Although investing in gold stocks requires excellent expertise to determine the most profitable companies, it can be said that what affects the most is knowing how to differentiate the type of company we are working with.

There are two types of stocks that we must know to invest in gold. Here we will proceed to explain each of them and their benefits.

1.   Mining companies’ stocks

Mining companies’ stocks are based on acquiring a percentage of the companies dedicated to the extraction of gold. Their price is directly related to the price of the metal, so when the metal rises, the value of these stocks is also influenced.

These stocks in turn tend to rise depending on the cycles, new deposits discovered, etc.
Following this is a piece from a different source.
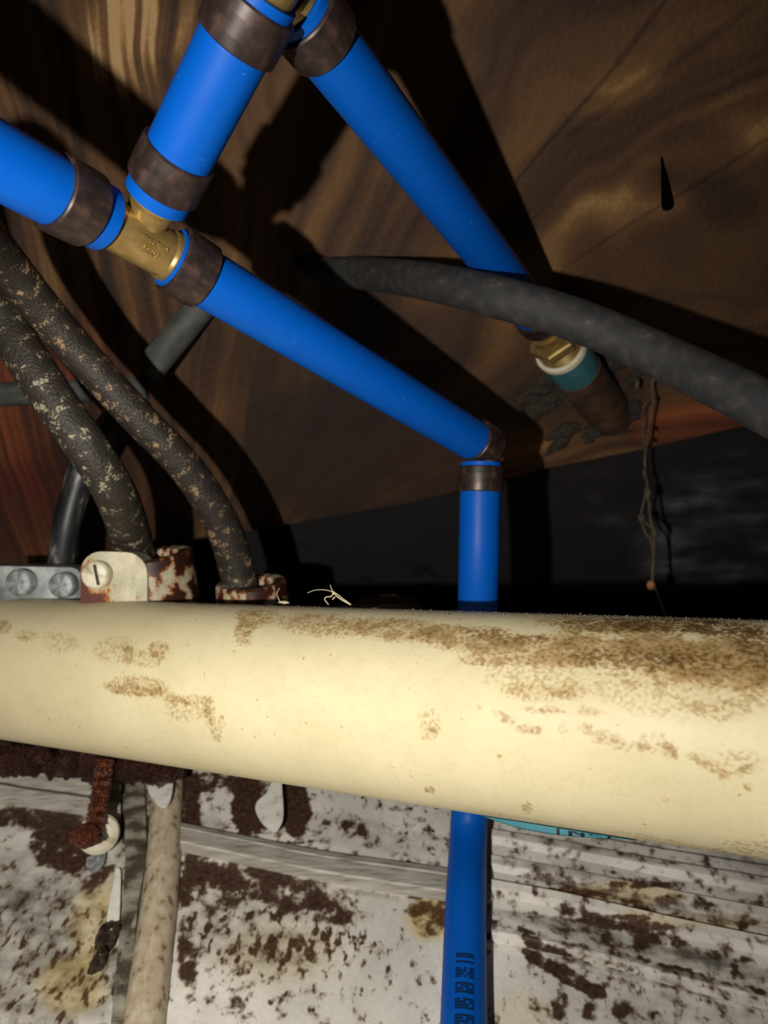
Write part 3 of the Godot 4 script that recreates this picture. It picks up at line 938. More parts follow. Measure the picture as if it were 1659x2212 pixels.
func drain_material(rect: Rect2) -> StandardMaterial3D:
	var w := 2048
	var h := 1024
	var fw := w / 4
	var fh := h / 4
	var f := PackedFloat32Array()
	f.resize(fw * fh)
	var dark := f.duplicate()
	var dust := [
		# crest on the right: thick grey-brown dust
		[560, 1330, 60, 30, 0.45], [700, 1345, 120, 34, 0.62], [860, 1355, 140, 34, 0.8], [1020, 1375, 140, 40, 0.85], [1180, 1400, 140, 44, 0.95], [1330, 1380, 160, 60, 0.9], [1450, 1410, 160, 60, 1.0], [1560, 1420, 140, 70, 0.95], [1640, 1410, 90, 90, 0.95], [1780, 1430, 140, 90, 0.95], [1940, 1450, 160, 90, 0.9], [1860, 1540, 160, 40, 0.4],
		[1300, 1345, 180, 24, 0.8], [1500, 1350, 200, 28, 0.9], [1050, 1425, 70, 14, 0.7], [1240, 1425, 120, 20, 0.5],
		[940, 1322, 130, 8, -0.8], [1090, 1345, 100, 8, -0.6, 0.1], [1500, 1380, 30, 16, -0.7], [1310, 1372, 80, 10, -0.5, 0.08],
		[1660, 1470, 90, 60, 0.5], [1540, 1460, 90, 40, 0.35], [1400, 1450, 120, 40, 0.3],
		# patches and scuffs lower down
		[530, 1362, 24, 36, 0.65], [545, 1335, 34, 30, 0.35], [345, 1400, 26, 22, 0.62], [310, 1420, 60, 22, 0.4], [275, 1395, 16, 12, 0.5], [250, 1400, 60, 40, 0.22], [8, 1352, 24, 18, 0.55], [60, 1372, 30, 14, 0.45], [130, 1385, 50, 30, 0.22],
		[300, 1480, 80, 26, 0.45], [250, 1486, 30, 10, 0.55, 0.3], [290, 1490, 60, 14, 0.45], [360, 1500, 60, 14, 0.5, 0.3], [430, 1510, 40, 12, 0.55], [455, 1545, 14, 40, 0.5, -0.2], [480, 1555, 8, 16, 0.5], [470, 1585, 14, 20, 0.35], [400, 1535, 60, 26, 0.25],
		[1060, 1400, 60, 34, 0.3], [1150, 1490, 80, 26, 0.4], [1230, 1490, 60, 20, 0.4], [1180, 1532, 60, 8, 0.62], [1280, 1535, 34, 12, 0.55], [1145, 1573, 34, 13, 0.75], [1095, 1550, 40, 10, 0.5, 0.5], [1270, 1570, 16, 14, 0.75], [1220, 1570, 10, 20, 0.45], [1310, 1590, 40, 20, 0.4], [1340, 1600, 20, 20, 0.4],
		[1385, 1610, 30, 10, 0.5], [1450, 1620, 26, 18, 0.65, 0.5], [1420, 1600, 40, 30, 0.25], [1530, 1645, 50, 14, 0.55, 0.4], [1570, 1672, 16, 12, 0.7], [1612, 1660, 40, 10, 0.6, -0.4], [1620, 1700, 14, 14, 0.7], [1600, 1640, 60, 30, 0.25], [1560, 1530, 90, 30, 0.28], [930, 1560, 30, 40, 0.3], [940, 1580, 20, 14, 0.35], [1180, 1460, 180, 50, 0.22], [1460, 1500, 200, 60, 0.2],
		[930, 1705, 14, 8, 0.6], [1140, 1745, 16, 14, 0.45], [1180, 1780, 200, 12, 0.22, 0.13], [1500, 1830, 200, 18, 0.3, 0.15], [1620, 1840, 90, 24, 0.3]]
	spread(f, fw, fh, rect, dust)
	spread(dark, fw, fh, rect, [[1440, 1345, 160, 26, 0.9], [1590, 1350, 120, 34, 1.0], [1300, 1350, 120, 18, 0.6], [1340, 1420, 160, 30, 0.5], [1500, 1420, 120, 34, 0.5], [1100, 1370, 120, 18, 0.45], [1645, 1390, 60, 60, 0.6], [1800, 1400, 140, 50, 0.7], [1620, 1840, 120, 30, 0.2]])
	var mask := enlarge(f, fw, fh, 4)
	var deep := enlarge(dark, fw, fh, 4)
	var n := bytes_of(noise(71, 0.034, 6), w, h)
	var fine := bytes_of(noise(72, 0.11, 4), w, h)
	var broad := bytes_of(noise(73, 0.004, 3), w, h)
	var rng := RandomNumberGenerator.new()
	rng.seed = 21
	var spots := PackedByteArray()
	spots.resize(w * h)
	for k in 420:
		var x := rng.randi_range(4, w - 6)
		var y := rng.randi_range(4, h - 6)
		var r := rng.randi_range(1, 2 if rng.randf() < 0.85 else 4)
		for dy in range(-r, r + 1):
			for dx in range(-r, r + 1):
				if dx * dx + dy * dy <= r * r + 1: spots[clampi(y + dy, 0, h - 1) * w + clampi(x + dx, 0, w - 1)] = 160
	# one long scratch
	var s0 := on_drain(346, 1579)
	var s1 := on_drain(510, 1606)
	for k in 400:
		var p := ((s0.lerp(s1, k / 400.0) - rect.position) / rect.size) * Vector2(w, h)
		spots[clampi(int(p.y), 0, h - 1) * w + clampi(int(p.x), 0, w - 1)] = 120 if k < 60 or k % 7 < 4 else 40
	var out := PackedByteArray()
	out.resize(w * h * 3)
	var k3 := 0
	for k in w * h:
		var a: int = (mask[k] - 85) + (n[k] - 128) * 11 / 10 + (fine[k] - 128) * 8 / 10 - 44
		var cover: int = clampi(112 + a * 4 + (fine[k] - 128), 0, 226)
		cover = cover * clampi(mask[k] - 80, 0, 64) / 64
		var film: int = clampi((mask[k] - 85) / 3 + (fine[k] - 128) * clampi(mask[k] - 85, 0, 20) / 160, 0, 40)
		var dk: int = clampi((deep[k] - 85) + (fine[k] - 128), 0, 120)
		var tone: int = (broad[k] - 128) / 14
		var r: int = 222 + tone - film
		var g: int = 209 + tone - film * 13 / 10
		var b: int = 168 + tone - film * 15 / 10
		var dr: int = 196 - a / 4 - dk * 7 / 10 + (fine[k] - 128) / 3
		var dg: int = 168 - a / 4 - dk * 65 / 100 + (fine[k] - 128) / 3
		var db: int = 122 - a / 4 - dk / 2 + (fine[k] - 128) / 4
		cover = maxi(cover, spots[k])
		out[k3] = clampi((r * (255 - cover) + dr * cover) / 255, 0, 255)
		out[k3 + 1] = clampi((g * (255 - cover) + dg * cover) / 255, 0, 255)
		out[k3 + 2] = clampi((b * (255 - cover) + db * cover) / 255, 0, 255)
		k3 += 3
	var m := painted(out, w, h, 0.5)
	m.metallic_specular = 0.4
	return m

func spread(field: PackedFloat32Array, w: int, h: int, rect: Rect2, list: Array) -> void:
	var k := Vector2(w, h) / rect.size
	for b in list:
		var top: float = 1292.0 + b[0] * 0.0278
		var y0: float = maxf(b[1], top + 4.0)
		var c := (on_drain(b[0], y0) - rect.position) * k
		var tilt: float = b[5] if b.size() > 5 else 0.0
		var p1 := (on_drain(b[0] + b[2] * cos(tilt), y0 + b[2] * (sin(tilt) + 0.06)) - rect.position) * k - c
		var y2: float = y0 + b[3]
		var p2 := (on_drain(b[0] - b[3] * sin(tilt), y2) - rect.position) * k - c
		blot(field, w, h, c, p1, p2, b[4])


# ---------------------------------------------------------------- blue water pipes
func line_at(a: Array, b: Array, x: float, by_y := false) -> Vector3:   # the point of a straight pipe seen at column x (or row x)
	var f := inverse_lerp(a[1], b[1], x) if by_y else inverse_lerp(a[0], b[0], x)
	return at(lerpf(a[0], b[0], f), lerpf(a[1], b[1], f), lerpf(a[2], b[2], f))

func crimp(mid: Vector3, axis: Vector3, parent: Node3D, width := 0.0098) -> void:
	var g := Geo.new()
	var h := width / 2
	var o := RING_R
	var i := PEX_R - 0.0002
	g.lathe(mid, axis, [[i, -h], [o - 0.0004, -h], [o, -h + 0.0004], [o + 0.00012, -h * 0.4], [o + 0.00012, h * 0.4], [o, h - 0.0004], [o - 0.0004, h], [i, h]], 48)
	part("crimp_ring", g, M.copper, parent)

func pex(label: String, pts: Array, rings: Array, material: Material = null) -> Node3D:
	var o := thing("water_pipe", label, "pipe", pts[pts.size() / 2], "blue plastic water pipes")
	var g := Geo.new()
	g.tube(pts, [PEX_R], 40, true, true)
	part("pipe_tube", g, material if material else M.blue, o)
	for r in rings: crimp(r[0], r[1], o)
	return o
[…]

However, depending on the company will be the type of mining stock we get.

  • Junior Mining Companies

They are small mining companies and their activities are related to the processes involved at the beginning of the mining cycle (either prospecting or exploration of future deposits).

Their actions are riskier since they depend on whether or not they can get deposits. However, if they manage to get them, they are highly profitable.

  • Senior mining companies

They are fairly solid mining companies in the market, owning large concessions and mines currently being exploited.

Their stocks tend to be more stable and linked to the price of the metal.

 Among the options available to buy mining stocks, we have companies such as Newmont Corp, Gold Fields Ltd, Barrick Gold Corp, Yamana Gold Inc, Anglogold Ashanti Ltd, etc.

2.   Gold streaming and royalty companies

This type of stock is based on companies making payments to the mines to obtain priority in obtaining profits from the mines or to be able to buy some of the metal coming from the mines in the future.

The stocks of these companies tend to rise with each contract reached with the mines and when they start receiving the product. On the other hand, they go down if a long time goes by without any agreement.

When should we invest in gold with stocks?

Warren Buffet is one of the world’s largest and best-known investors, having made millions through thoughtful investments. However, this investor seems to disagree with direct investment in gold because of something simple: “the profit from gold depends on someone paying more for it than you paid for it…” and “if you buy an ounce of gold, no matter what happens… you will still have an ounce and it will not produce more for you”.

This is because gold being such a stable material and designed for capital protection, generates very low income since its price is linked to its demand. In inflationary times gold becomes surprisingly valuable, while in economically stable times, it tends to devalue.

Therefore, investing in company stocks is beneficial. stocks of gold companies will generate passive income just by owning them, unlike physical gold, and they also appreciate value over time. They do not have as much liquidity and stability as physical gold, but they will certainly allow us to earn higher profits if we know how to manage them.

In general, we must consider that in times of inflation, the ideal is to manage with physical gold, while in stable times, it is best to opt for stocks of companies that work with gold.